▸ **WORK REQUIRED**: Up to and including the line with "cam_d.dof.use_dof = True;", write out the listing from its first line, minus the pictures.

▸ **SUPPLIED DATA**:
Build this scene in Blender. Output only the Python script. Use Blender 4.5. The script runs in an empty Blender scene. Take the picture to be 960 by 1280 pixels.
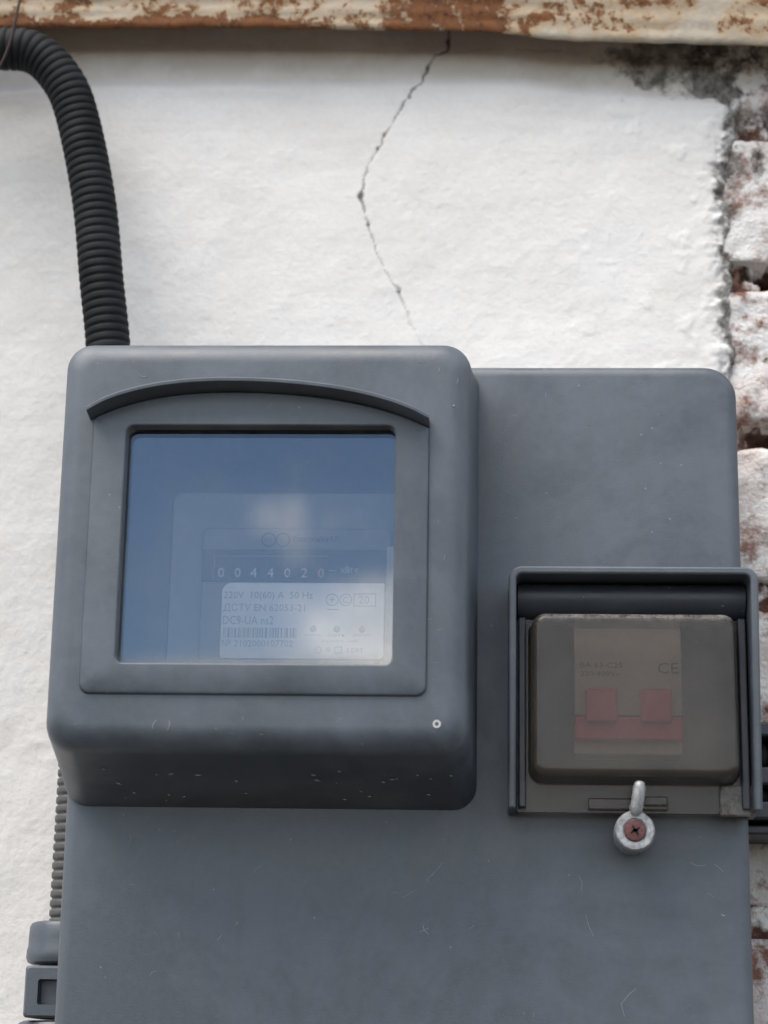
import bpy, bmesh, math, random
import numpy as np
from mathutils import Matrix, Vector, Quaternion

MM = 0.001
sc = bpy.context.scene
col = sc.collection

# ------------------------------------------------------------------ camera
cam_d = bpy.data.cameras.new('camera')
cam = bpy.data.objects.new('camera', cam_d); col.objects.link(cam); sc.camera = cam
cam_d.sensor_fit = 'VERTICAL'; cam_d.sensor_height = 36.0; cam_d.sensor_width = 27.0
cam_d.lens = 2600.0 / 1280.0 * 36.0
cam_d.clip_start = 0.01; cam_d.clip_end = 200
Rc = (Matrix.Rotation(math.radians(3.0), 3, 'Z') @ Matrix.Rotation(math.radians(15.2), 3, 'X')
      @ Matrix.Rotation(math.radians(-1.0), 3, 'Y'))
r_, f_, u_ = Rc @ Vector((1, 0, 0)), Rc @ Vector((0, 1, 0)), Rc @ Vector((0, 0, 1))
M4 = Matrix.Identity(4)
for i in range(3):
    M4[i][0], M4[i][1], M4[i][2] = r_[i], u_[i], -f_[i]
M4[0][3], M4[1][3], M4[2][3] = 0.02449828, -0.74217289, -0.15773654
cam.matrix_world = M4
cam_d.dof.use_dof = True; cam_d.dof.focus_distance = 0.695; cam_d.dof.aperture_fstop = 11

# ------------------------------------------------------------------ sky, sun, exposure
SUN_EL, SUN_AZ = math.radians(60), math.radians(-48)      # azimuth measured from straight in front of the wall, + = right
sd = Vector((math.sin(SUN_AZ) * math.cos(SUN_EL), -math.cos(SUN_AZ) * math.cos(SUN_EL), math.sin(SUN_EL)))
w = bpy.data.worlds.new('World'); sc.world = w; w.use_nodes = True
nt = w.node_tree; nt.nodes.clear()
def wn(t, **k):
    n = nt.nodes.new(t)
    for a, b in k.items(): setattr(n, a, b)
    return n
sky = wn('ShaderNodeTexSky', sky_type='NISHITA'); sky.sun_disc = False
sky.sun_elevation = SUN_EL
sky.sun_rotation = math.atan2(sd.x, sd.y)
sky.air_density = 1.0; sky.dust_density = 0.15; sky.ozone_density = 2.2; sky.altitude = 1200
bg = wn('ShaderNodeBackground'); bg.inputs['Strength'].default_value = 0.062
wo = wn('ShaderNodeOutputWorld')
# small fair-weather clouds spread over the whole sky
tc = wn('ShaderNodeTexCoord'); mp = wn('ShaderNodeMapping'); mp.inputs['Location'].default_value = (5.143, 0.703, 2.322)
nz = wn('ShaderNodeTexNoise'); nz.inputs['Scale'].default_value = 4.0; nz.inputs['Detail'].default_value = 6; nz.inputs['Roughness'].default_value = 0.55
rp = wn('ShaderNodeValToRGB'); rp.color_ramp.elements[0].position = 0.488; rp.color_ramp.elements[1].position = 0.60
rp.color_ramp.elements[1].color = (0.9, 0.9, 0.9, 1)
mx = wn('ShaderNodeMix', data_type='RGBA'); mx.inputs['B'].default_value = (19.0, 18.2, 17.0, 1)
L = nt.links.new
L(tc.outputs['Generated'], mp.inputs['Vector']); L(mp.outputs['Vector'], nz.inputs['Vector']); L(nz.outputs['Fac'], rp.inputs['Fac'])
L(rp.outputs['Color'], mx.inputs['Factor']); L(sky.outputs['Color'], mx.inputs['A']); L(mx.outputs['Result'], bg.inputs['Color'])
L(bg.outputs['Background'], wo.inputs['Surface'])

sun_d = bpy.data.lights.new('sun', 'SUN'); sun_d.energy = 1.5; sun_d.angle = math.radians(45); sun_d.color = (1.0, 0.92, 0.82)
sun = bpy.data.objects.new('sun', sun_d); col.objects.link(sun)
sun.rotation_euler = (-sd).to_track_quat('-Z', 'Y').to_euler(); sun.location = sd * 3

sc.view_settings.view_transform = 'Standard'; sc.view_settings.look = 'None'
sc.view_settings.exposure = 1.6; sc.view_settings.gamma = 1.0; sc.view_settings.use_curve_mapping = False
sc.render.engine = 'CYCLES'
sc.cycles.transparent_max_bounces = 16; sc.cycles.max_bounces = 6; sc.cycles.diffuse_bounces = 3; sc.cycles.glossy_bounces = 3

# ------------------------------------------------------------------ material helpers
class NT:
    def __init__(s, name):
        s.m = bpy.data.materials.new(name); s.m.use_nodes = True
        s.t = s.m.node_tree; s.t.nodes.clear()
        s.out = s.n('ShaderNodeOutputMaterial')
    def n(s, t, ins=None, **k):
        o = s.t.nodes.new(t)
        for a, b in k.items(): setattr(o, a, b)
        for a, b in (ins or {}).items():
            s.put(o.inputs[a], b)
        return o
    def put(s, sock, v):
        if isinstance(v, bpy.types.NodeSocket): s.t.links.new(v, sock)
        elif isinstance(v, (tuple, list)) and len(v) == 3 and sock.type == 'RGBA': sock.default_value = (*v, 1)
        else: sock.default_value = v
    def pos(s): return s.n('ShaderNodeNewGeometry').outputs['Position']
    def noise(s, scale, detail=5, rough=0.6, vec=None, dist=0.0, out='Fac'):
        return s.n('ShaderNodeTexNoise', {'Vector': vec or s.pos(), 'Scale': scale, 'Detail': detail, 'Roughness': rough, 'Distortion': dist}).outputs[out]
    def ramp(s, v, stops):
        r = s.n('ShaderNodeValToRGB', {'Fac': v}); e = r.color_ramp.elements
        while len(e) < len(stops): e.new(0.5)
        for el, (p, c) in zip(e, stops):
            el.position = p; el.color = (c, c, c, 1) if not isinstance(c, tuple) else (*c, 1)
        return r.outputs['Color']
    def mixc(s, f, a, b, mode='MIX'):
        m = s.n('ShaderNodeMix', data_type='RGBA', blend_type=mode)
        s.put(m.inputs['Factor'], f); s.put(m.inputs['A'], a); s.put(m.inputs['B'], b)
        return m.outputs['Result']
    def math(s, op, a, b=0.5, clamp=False):
        m = s.n('ShaderNodeMath', operation=op, use_clamp=clamp); s.put(m.inputs[0], a); s.put(m.inputs[1], b)
        return m.outputs[0]
    def attr(s, name): return s.n('ShaderNodeAttribute', attribute_name=name).outputs['Fac']
    def bump(s, h, strength, dist):
        return s.n('ShaderNodeBump', {'Height': h, 'Strength': strength, 'Distance': dist}).outputs['Normal']
    def sep(s, v):
        return s.n('ShaderNodeSeparateXYZ', {'Vector': v}).outputs
    def mapping(s, scale, rot=(0, 0, 0)):
        return s.n('ShaderNodeMapping', {'Vector': s.pos(), 'Scale': scale, 'Rotation': rot}).outputs['Vector']
    def bsdf(s, **k):
        b = s.n('ShaderNodeBsdfPrincipled', {a.replace('_', ' '): v for a, v in k.items()})
        s.t.links.new(b.outputs[0], s.out.inputs['Surface']); return b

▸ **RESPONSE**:
Build this scene in Blender. Output only the Python script. Use Blender 4.5. The script runs in an empty Blender scene. Take the picture to be 960 by 1280 pixels.
import bpy, bmesh, math, random
import numpy as np
from mathutils import Matrix, Vector, Quaternion

MM = 0.001
sc = bpy.context.scene
col = sc.collection

# ------------------------------------------------------------------ camera
cam_d = bpy.data.cameras.new('camera')
cam = bpy.data.objects.new('camera', cam_d); col.objects.link(cam); sc.camera = cam
cam_d.sensor_fit = 'VERTICAL'; cam_d.sensor_height = 36.0; cam_d.sensor_width = 27.0
cam_d.lens = 2600.0 / 1280.0 * 36.0
cam_d.clip_start = 0.01; cam_d.clip_end = 200
Rc = (Matrix.Rotation(math.radians(3.0), 3, 'Z') @ Matrix.Rotation(math.radians(15.2), 3, 'X')
      @ Matrix.Rotation(math.radians(-1.0), 3, 'Y'))
r_, f_, u_ = Rc @ Vector((1, 0, 0)), Rc @ Vector((0, 1, 0)), Rc @ Vector((0, 0, 1))
M4 = Matrix.Identity(4)
for i in range(3):
    M4[i][0], M4[i][1], M4[i][2] = r_[i], u_[i], -f_[i]
M4[0][3], M4[1][3], M4[2][3] = 0.02449828, -0.74217289, -0.15773654
cam.matrix_world = M4
cam_d.dof.use_dof = True; cam_d.dof.focus_distance = 0.695; cam_d.dof.aperture_fstop = 11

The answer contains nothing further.